Sullivan’s next title defence occurred at 10.30 am on the morning of 8 July 1889, and it was against Kilrain. Almost three thousand spectators were present at the fight scene near Richburg, Mississippi; where they saw an unusually well trained Sullivan enter the ring. Kilrain, the younger man, was sponsored by Richard Kyle Fox and seemed primed to take Sullivan’s “undisputed” title. Yet, after two and a quarter hours of bare knuckle pounding, Kilrain’s trainer refused to allow Kilrian to come up to scratch. Sullivan was victorious or as the New York Times put it - on page one no less - “The Bigger Brute Won”.

In the aftermath of the fight, the state of Mississippi attempted to indict both Kilrain and Sullivan for the offences of prize fighting and assault. At trial, Sullivan was convicted though he successfully appealed. However, Sullivan’s legal victory was a pyrrhic one because it cost - in the form of legal fees and travel expenses - more than he cleared from beating Kilrain. Sullivan vowed never again to fight under the old bare-knuckle rules; he remained true to his word and with that the days of the old bare-knuckle title fight ended.

Indeed, Sullivan remained out of the ring for the next three years. During these years Sullivan subtlety avoided all challengers. Finally, on 6 September 1892 in New Orleans, Sullivan lost his title to James J. “Gentleman Jim” Corbett. A visibly ageing Sullivan was knocked out in the twenty-first round. Once recovered, Sullivan gave a gracious speech to the stunned crowd, muttering that he was glad that if he was to be whipped, that at least he was “licked” by an American. Indeed, Sullivan, like the majority of his fellow working class Boston Irish, was a simple American patriot all his life.

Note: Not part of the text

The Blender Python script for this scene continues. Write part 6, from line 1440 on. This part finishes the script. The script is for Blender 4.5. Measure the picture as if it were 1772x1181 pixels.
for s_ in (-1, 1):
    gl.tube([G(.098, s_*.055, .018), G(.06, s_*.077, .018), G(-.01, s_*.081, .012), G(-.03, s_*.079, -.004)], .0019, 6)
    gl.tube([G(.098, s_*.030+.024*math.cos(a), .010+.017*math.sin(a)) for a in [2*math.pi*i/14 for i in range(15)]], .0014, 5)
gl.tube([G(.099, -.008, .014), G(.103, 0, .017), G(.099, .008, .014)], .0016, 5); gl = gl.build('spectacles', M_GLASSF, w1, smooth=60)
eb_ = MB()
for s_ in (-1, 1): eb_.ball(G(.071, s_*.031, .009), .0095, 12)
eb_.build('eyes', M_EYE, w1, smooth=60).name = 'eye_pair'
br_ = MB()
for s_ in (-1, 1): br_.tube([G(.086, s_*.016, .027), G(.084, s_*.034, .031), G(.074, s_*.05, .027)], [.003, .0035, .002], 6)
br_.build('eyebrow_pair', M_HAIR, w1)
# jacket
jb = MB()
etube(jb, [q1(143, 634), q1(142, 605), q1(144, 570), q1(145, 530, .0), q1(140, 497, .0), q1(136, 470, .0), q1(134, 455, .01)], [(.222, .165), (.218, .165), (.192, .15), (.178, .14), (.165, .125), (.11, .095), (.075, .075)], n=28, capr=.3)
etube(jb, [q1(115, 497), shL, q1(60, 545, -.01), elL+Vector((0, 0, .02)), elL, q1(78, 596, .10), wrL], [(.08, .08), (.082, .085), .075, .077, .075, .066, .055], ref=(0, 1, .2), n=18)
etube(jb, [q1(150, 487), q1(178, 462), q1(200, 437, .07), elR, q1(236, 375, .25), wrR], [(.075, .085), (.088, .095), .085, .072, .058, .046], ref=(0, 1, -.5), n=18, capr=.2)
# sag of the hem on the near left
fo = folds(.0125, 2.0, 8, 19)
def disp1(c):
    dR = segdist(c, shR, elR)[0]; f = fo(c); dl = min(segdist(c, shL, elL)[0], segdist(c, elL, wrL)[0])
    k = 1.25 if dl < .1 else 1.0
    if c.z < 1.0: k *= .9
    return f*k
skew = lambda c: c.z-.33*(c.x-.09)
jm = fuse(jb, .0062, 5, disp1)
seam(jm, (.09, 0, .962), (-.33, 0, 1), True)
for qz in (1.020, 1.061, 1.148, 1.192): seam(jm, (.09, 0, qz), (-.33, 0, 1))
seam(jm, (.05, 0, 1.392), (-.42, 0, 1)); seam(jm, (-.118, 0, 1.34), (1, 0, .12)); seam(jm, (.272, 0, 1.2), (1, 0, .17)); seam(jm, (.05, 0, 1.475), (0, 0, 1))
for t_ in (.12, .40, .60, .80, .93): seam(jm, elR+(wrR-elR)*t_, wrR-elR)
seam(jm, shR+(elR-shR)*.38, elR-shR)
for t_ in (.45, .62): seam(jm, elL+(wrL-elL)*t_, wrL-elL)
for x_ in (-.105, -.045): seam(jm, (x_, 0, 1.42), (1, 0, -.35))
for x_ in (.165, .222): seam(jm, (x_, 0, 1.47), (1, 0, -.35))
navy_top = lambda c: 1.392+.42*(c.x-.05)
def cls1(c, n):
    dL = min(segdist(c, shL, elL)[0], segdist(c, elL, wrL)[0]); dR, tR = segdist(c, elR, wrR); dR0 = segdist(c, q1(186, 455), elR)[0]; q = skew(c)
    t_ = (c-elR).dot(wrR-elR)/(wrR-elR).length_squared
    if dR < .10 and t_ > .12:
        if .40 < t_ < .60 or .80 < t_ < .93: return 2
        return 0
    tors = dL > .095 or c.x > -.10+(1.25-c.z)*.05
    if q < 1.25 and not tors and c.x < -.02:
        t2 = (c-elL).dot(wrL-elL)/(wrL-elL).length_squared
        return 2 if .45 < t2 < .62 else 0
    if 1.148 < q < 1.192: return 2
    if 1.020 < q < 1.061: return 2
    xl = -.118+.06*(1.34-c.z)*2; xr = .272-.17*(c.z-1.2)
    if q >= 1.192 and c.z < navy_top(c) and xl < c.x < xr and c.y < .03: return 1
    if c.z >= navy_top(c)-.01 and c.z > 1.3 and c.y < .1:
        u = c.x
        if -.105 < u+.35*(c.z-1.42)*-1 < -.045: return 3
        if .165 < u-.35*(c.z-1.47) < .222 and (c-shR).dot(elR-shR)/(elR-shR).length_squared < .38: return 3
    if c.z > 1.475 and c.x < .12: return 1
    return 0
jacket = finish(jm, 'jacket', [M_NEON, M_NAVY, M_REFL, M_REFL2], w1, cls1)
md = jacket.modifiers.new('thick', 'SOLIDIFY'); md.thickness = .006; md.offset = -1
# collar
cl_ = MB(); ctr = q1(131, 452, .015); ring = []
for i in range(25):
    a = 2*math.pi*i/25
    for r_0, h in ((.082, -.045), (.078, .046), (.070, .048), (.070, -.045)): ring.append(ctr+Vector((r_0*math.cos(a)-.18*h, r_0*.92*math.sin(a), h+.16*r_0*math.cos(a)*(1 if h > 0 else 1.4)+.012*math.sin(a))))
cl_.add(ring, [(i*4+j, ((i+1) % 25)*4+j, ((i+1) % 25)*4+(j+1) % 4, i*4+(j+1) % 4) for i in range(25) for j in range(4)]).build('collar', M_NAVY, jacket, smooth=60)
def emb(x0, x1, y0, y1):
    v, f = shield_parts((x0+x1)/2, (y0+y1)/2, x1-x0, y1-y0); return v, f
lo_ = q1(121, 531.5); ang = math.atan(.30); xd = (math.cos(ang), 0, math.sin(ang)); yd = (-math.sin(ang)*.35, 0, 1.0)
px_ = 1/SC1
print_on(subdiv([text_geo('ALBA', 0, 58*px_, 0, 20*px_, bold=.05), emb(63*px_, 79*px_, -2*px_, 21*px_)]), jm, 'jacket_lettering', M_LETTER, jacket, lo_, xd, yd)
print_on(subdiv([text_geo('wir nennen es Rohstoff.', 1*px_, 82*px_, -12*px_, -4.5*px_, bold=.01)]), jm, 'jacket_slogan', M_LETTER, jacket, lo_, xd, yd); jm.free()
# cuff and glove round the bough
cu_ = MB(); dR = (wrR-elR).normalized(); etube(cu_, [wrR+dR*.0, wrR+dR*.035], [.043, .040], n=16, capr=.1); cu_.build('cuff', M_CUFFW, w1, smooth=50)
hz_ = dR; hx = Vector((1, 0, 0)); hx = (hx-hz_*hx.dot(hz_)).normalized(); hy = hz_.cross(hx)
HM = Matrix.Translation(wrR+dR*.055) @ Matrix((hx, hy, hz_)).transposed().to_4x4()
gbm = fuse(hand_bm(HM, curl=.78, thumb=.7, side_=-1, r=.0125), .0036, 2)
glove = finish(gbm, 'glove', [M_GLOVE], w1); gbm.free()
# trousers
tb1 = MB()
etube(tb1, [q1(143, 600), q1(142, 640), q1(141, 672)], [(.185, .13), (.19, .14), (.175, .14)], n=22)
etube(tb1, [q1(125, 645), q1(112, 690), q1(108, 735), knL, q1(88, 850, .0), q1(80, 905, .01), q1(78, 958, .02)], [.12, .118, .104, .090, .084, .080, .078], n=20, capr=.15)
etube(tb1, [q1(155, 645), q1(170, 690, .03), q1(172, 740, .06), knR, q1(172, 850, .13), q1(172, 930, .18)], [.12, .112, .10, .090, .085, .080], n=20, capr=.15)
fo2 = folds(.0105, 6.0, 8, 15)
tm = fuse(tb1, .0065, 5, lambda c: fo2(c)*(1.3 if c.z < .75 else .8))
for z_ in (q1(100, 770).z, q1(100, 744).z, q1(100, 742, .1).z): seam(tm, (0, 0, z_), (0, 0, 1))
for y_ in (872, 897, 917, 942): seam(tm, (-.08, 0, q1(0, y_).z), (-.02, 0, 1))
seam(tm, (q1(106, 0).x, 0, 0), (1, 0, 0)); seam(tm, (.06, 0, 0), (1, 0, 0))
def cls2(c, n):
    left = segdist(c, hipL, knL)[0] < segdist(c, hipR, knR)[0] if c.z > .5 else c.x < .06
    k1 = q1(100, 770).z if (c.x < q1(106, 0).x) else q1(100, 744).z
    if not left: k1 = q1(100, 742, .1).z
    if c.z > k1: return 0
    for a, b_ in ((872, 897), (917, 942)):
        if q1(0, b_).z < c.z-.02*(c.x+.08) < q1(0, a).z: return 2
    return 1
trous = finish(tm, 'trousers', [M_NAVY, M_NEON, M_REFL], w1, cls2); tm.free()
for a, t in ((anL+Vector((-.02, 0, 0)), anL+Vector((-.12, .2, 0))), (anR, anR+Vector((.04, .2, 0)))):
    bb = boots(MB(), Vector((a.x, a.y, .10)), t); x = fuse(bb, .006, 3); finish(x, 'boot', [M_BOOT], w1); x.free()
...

In 1905, Sullivan, on tour, broke and drinking heavily, fought and defeated Jim McCormick in Grand Rapids, Michigan. It was to be his final fight. Four days later, on 5 March 1905, Sullivan gave up drinking. Later, in a life that became confined to what are now known as “celebrity appearances”, Sullivan was reconciled with his wife and they lived peacefully on a small farm outside Boston. Sullivan became a respected friend of President Theodore Roosevelt. He died on 2 February 1918, probably of heart failure. A massive funeral followed. Fittingly, the frozen earth had to be blasted to make his grave. In the commotion that followed, the Boston Irish finally realised that neither they, nor anyone else, would ever again queue “to shake the hand that shook the world”.